— START Source data —

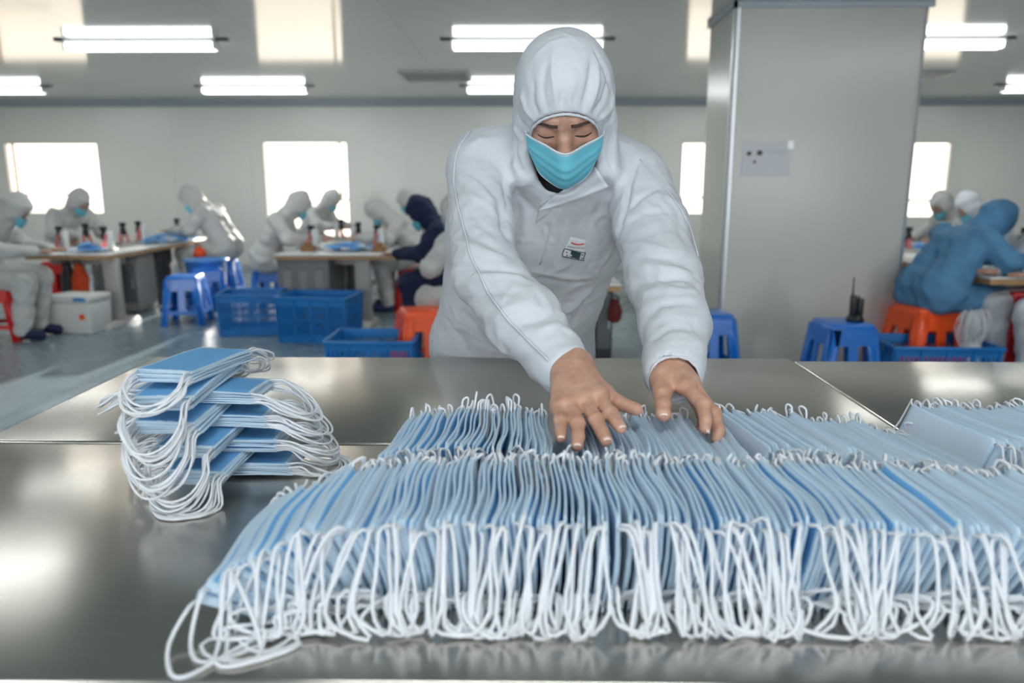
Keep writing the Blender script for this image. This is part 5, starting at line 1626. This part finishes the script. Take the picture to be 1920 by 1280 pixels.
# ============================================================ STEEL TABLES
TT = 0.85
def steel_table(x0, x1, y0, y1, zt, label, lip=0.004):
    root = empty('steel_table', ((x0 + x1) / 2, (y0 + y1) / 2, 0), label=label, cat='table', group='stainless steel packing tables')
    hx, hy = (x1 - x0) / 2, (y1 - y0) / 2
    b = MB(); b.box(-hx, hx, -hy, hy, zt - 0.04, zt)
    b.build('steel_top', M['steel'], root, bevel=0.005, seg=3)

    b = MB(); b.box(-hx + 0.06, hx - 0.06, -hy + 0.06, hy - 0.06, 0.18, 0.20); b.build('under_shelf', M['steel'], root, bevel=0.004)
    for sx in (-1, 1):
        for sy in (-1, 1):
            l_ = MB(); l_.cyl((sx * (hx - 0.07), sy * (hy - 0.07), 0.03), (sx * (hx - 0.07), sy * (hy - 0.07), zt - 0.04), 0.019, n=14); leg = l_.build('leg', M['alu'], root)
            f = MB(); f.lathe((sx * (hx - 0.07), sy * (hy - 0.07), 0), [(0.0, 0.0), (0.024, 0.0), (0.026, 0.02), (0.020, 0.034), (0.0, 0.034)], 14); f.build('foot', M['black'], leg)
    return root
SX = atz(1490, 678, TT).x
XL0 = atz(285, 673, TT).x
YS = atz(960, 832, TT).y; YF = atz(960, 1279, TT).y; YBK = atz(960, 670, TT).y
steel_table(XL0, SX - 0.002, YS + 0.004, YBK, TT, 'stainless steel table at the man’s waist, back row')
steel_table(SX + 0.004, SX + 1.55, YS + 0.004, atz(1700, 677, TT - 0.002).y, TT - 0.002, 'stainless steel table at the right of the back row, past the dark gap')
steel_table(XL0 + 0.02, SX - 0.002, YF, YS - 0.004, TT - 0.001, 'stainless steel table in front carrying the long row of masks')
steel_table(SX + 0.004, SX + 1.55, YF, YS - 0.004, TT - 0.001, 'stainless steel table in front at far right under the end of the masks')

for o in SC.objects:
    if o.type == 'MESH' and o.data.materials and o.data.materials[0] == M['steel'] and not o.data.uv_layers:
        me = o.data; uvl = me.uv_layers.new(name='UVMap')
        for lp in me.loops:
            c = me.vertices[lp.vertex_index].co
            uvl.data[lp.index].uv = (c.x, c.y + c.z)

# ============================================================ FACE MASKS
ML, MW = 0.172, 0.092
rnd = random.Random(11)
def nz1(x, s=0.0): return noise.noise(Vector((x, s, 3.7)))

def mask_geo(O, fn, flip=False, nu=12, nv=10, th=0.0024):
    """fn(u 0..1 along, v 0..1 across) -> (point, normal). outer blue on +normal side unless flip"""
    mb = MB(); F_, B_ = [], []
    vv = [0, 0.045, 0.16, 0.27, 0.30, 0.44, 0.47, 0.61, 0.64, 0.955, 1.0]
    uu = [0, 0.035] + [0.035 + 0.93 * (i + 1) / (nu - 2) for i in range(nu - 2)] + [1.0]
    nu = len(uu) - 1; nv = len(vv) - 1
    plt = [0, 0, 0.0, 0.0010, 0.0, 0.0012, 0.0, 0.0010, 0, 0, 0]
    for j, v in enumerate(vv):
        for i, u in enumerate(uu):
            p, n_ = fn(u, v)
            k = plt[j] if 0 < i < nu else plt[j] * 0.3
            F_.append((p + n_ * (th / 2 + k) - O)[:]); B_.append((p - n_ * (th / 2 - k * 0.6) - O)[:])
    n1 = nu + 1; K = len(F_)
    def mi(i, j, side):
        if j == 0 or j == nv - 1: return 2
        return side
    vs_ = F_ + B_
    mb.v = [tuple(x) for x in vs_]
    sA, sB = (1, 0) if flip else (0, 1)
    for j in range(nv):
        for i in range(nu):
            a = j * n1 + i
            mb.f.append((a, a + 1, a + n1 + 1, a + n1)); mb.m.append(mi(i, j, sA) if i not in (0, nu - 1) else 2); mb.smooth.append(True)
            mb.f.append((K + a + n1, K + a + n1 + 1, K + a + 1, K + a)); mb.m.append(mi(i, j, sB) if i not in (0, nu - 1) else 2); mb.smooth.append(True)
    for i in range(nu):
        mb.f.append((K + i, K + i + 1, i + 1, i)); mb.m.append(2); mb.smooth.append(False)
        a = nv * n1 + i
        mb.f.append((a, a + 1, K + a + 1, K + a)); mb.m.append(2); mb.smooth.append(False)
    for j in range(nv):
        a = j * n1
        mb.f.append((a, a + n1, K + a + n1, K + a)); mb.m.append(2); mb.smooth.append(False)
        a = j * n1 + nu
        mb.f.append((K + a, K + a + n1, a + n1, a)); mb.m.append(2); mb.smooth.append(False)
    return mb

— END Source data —

## Instruction
Omit the pictures, then repeat exactly each line from the beginning of the listing through the line with "b.build('steel_top', M['steel'], root, bevel=0.005, seg=3)".

## Full output
Keep writing the Blender script for this image. This is part 5, starting at line 1626. This part finishes the script. Take the picture to be 1920 by 1280 pixels.
# ============================================================ STEEL TABLES
TT = 0.85
def steel_table(x0, x1, y0, y1, zt, label, lip=0.004):
    root = empty('steel_table', ((x0 + x1) / 2, (y0 + y1) / 2, 0), label=label, cat='table', group='stainless steel packing tables')
    hx, hy = (x1 - x0) / 2, (y1 - y0) / 2
    b = MB(); b.box(-hx, hx, -hy, hy, zt - 0.04, zt)
    b.build('steel_top', M['steel'], root, bevel=0.005, seg=3)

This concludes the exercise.